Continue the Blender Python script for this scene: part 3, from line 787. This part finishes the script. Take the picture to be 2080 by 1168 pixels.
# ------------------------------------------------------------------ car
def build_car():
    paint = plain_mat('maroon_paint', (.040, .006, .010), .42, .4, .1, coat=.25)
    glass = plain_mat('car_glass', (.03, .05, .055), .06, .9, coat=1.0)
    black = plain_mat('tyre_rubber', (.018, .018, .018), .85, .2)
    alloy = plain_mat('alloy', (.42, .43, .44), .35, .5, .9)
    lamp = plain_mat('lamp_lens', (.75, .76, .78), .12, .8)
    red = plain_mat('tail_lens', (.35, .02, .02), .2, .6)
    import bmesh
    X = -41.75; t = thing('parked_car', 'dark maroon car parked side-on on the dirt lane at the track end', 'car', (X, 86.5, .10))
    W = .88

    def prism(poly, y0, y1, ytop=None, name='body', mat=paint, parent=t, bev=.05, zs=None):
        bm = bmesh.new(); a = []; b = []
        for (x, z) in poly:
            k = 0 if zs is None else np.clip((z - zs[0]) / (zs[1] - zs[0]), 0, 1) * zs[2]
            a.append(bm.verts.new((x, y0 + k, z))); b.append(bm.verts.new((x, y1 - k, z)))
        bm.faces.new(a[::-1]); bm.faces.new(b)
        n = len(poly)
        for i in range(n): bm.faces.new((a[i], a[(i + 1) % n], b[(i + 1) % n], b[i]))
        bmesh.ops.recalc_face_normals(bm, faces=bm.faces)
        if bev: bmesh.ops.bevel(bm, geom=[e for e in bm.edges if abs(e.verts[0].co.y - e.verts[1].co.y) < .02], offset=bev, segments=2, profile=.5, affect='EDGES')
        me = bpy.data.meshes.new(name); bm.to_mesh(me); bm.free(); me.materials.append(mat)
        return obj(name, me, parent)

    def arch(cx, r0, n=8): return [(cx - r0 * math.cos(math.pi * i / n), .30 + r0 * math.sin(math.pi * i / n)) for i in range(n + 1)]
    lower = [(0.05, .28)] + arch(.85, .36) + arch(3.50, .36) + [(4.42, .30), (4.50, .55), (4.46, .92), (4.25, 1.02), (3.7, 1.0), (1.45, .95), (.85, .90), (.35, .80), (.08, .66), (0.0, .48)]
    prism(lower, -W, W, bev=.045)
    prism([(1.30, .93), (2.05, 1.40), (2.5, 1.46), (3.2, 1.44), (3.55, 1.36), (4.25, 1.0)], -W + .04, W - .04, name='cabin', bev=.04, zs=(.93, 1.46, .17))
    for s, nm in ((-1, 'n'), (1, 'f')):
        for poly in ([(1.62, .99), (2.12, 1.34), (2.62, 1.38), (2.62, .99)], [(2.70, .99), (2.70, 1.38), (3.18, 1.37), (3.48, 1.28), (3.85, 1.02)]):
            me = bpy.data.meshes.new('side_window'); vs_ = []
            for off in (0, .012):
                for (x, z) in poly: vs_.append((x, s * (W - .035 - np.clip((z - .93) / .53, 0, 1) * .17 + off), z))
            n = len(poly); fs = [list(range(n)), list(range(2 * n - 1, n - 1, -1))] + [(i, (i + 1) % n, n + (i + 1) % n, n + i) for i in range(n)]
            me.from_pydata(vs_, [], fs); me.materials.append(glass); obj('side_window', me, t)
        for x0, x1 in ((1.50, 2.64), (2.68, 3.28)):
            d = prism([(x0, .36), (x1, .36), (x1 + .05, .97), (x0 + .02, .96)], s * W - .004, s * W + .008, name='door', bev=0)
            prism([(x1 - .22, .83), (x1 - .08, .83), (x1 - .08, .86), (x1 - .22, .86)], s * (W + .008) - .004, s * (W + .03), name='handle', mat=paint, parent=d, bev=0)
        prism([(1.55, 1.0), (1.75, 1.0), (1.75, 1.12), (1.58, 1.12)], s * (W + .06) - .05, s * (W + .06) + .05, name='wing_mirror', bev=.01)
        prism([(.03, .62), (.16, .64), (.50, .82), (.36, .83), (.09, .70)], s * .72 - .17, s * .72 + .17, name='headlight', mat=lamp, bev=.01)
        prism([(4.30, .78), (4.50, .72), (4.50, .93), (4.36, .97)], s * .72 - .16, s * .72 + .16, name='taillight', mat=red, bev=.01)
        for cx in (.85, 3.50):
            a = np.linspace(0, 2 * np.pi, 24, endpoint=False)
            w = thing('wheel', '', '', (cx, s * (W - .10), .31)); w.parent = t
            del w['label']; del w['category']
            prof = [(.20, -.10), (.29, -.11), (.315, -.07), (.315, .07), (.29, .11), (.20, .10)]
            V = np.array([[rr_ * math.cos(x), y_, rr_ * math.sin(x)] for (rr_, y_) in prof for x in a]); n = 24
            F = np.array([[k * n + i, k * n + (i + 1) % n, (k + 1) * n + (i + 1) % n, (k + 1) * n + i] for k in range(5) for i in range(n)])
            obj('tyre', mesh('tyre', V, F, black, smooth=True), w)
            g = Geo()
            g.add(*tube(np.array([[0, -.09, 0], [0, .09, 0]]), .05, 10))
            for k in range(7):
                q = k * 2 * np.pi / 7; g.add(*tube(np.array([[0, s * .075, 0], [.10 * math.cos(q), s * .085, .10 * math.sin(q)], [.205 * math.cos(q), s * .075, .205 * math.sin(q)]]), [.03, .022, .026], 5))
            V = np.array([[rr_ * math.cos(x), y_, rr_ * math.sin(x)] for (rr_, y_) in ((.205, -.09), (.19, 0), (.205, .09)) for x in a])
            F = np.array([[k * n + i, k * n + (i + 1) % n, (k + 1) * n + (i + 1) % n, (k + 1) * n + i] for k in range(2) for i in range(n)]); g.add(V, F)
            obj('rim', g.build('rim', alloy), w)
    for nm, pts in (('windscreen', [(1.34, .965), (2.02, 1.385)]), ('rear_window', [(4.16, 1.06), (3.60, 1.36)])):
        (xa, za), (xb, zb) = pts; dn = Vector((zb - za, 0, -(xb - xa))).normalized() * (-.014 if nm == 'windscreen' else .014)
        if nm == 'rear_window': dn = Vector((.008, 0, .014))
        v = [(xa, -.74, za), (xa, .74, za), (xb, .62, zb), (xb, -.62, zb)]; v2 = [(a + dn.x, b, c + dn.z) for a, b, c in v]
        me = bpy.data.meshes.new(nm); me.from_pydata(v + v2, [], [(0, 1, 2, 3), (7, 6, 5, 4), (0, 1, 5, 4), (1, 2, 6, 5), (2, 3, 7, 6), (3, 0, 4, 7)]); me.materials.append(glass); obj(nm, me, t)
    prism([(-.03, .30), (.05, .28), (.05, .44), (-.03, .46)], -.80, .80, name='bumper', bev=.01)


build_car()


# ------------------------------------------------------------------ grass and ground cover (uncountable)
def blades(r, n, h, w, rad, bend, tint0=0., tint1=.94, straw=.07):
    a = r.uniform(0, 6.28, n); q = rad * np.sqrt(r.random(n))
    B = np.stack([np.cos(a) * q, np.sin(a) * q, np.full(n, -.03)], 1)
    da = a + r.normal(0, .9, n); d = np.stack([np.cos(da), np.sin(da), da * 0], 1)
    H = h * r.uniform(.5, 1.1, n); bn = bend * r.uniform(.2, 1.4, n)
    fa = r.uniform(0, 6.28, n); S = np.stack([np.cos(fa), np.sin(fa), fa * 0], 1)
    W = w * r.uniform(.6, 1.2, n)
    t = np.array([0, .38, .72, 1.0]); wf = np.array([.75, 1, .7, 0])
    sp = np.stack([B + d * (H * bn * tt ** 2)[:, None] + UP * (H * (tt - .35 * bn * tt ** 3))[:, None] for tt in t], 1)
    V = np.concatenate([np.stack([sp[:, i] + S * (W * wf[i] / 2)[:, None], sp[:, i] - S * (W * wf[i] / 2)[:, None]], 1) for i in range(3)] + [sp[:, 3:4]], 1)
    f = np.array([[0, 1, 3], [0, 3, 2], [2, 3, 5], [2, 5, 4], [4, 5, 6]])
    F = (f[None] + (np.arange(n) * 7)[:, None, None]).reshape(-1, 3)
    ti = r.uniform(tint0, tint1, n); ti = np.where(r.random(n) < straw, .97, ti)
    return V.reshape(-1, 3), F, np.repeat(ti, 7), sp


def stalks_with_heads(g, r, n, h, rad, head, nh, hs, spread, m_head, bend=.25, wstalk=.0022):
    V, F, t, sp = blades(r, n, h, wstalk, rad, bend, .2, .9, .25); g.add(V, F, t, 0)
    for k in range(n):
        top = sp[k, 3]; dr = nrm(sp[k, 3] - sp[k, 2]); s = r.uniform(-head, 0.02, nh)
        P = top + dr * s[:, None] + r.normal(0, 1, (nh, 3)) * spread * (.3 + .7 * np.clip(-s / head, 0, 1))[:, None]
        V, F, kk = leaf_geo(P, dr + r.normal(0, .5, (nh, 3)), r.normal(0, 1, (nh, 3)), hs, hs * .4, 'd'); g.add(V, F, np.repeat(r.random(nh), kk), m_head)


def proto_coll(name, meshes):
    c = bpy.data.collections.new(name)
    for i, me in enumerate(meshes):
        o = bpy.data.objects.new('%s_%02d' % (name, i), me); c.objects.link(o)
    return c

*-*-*

> [Task brief]: From the first line of the listing above to the line with "return obj(name, me, parent)", please transcribe each line exactly, both ends included, and nothing beyond that.

> [Problem solution]:
Continue the Blender Python script for this scene: part 3, from line 787. This part finishes the script. Take the picture to be 2080 by 1168 pixels.
# ------------------------------------------------------------------ car
def build_car():
    paint = plain_mat('maroon_paint', (.040, .006, .010), .42, .4, .1, coat=.25)
    glass = plain_mat('car_glass', (.03, .05, .055), .06, .9, coat=1.0)
    black = plain_mat('tyre_rubber', (.018, .018, .018), .85, .2)
    alloy = plain_mat('alloy', (.42, .43, .44), .35, .5, .9)
    lamp = plain_mat('lamp_lens', (.75, .76, .78), .12, .8)
    red = plain_mat('tail_lens', (.35, .02, .02), .2, .6)
    import bmesh
    X = -41.75; t = thing('parked_car', 'dark maroon car parked side-on on the dirt lane at the track end', 'car', (X, 86.5, .10))
    W = .88

    def prism(poly, y0, y1, ytop=None, name='body', mat=paint, parent=t, bev=.05, zs=None):
        bm = bmesh.new(); a = []; b = []
        for (x, z) in poly:
            k = 0 if zs is None else np.clip((z - zs[0]) / (zs[1] - zs[0]), 0, 1) * zs[2]
            a.append(bm.verts.new((x, y0 + k, z))); b.append(bm.verts.new((x, y1 - k, z)))
        bm.faces.new(a[::-1]); bm.faces.new(b)
        n = len(poly)
        for i in range(n): bm.faces.new((a[i], a[(i + 1) % n], b[(i + 1) % n], b[i]))
        bmesh.ops.recalc_face_normals(bm, faces=bm.faces)
        if bev: bmesh.ops.bevel(bm, geom=[e for e in bm.edges if abs(e.verts[0].co.y - e.verts[1].co.y) < .02], offset=bev, segments=2, profile=.5, affect='EDGES')
        me = bpy.data.meshes.new(name); bm.to_mesh(me); bm.free(); me.materials.append(mat)
        return obj(name, me, parent)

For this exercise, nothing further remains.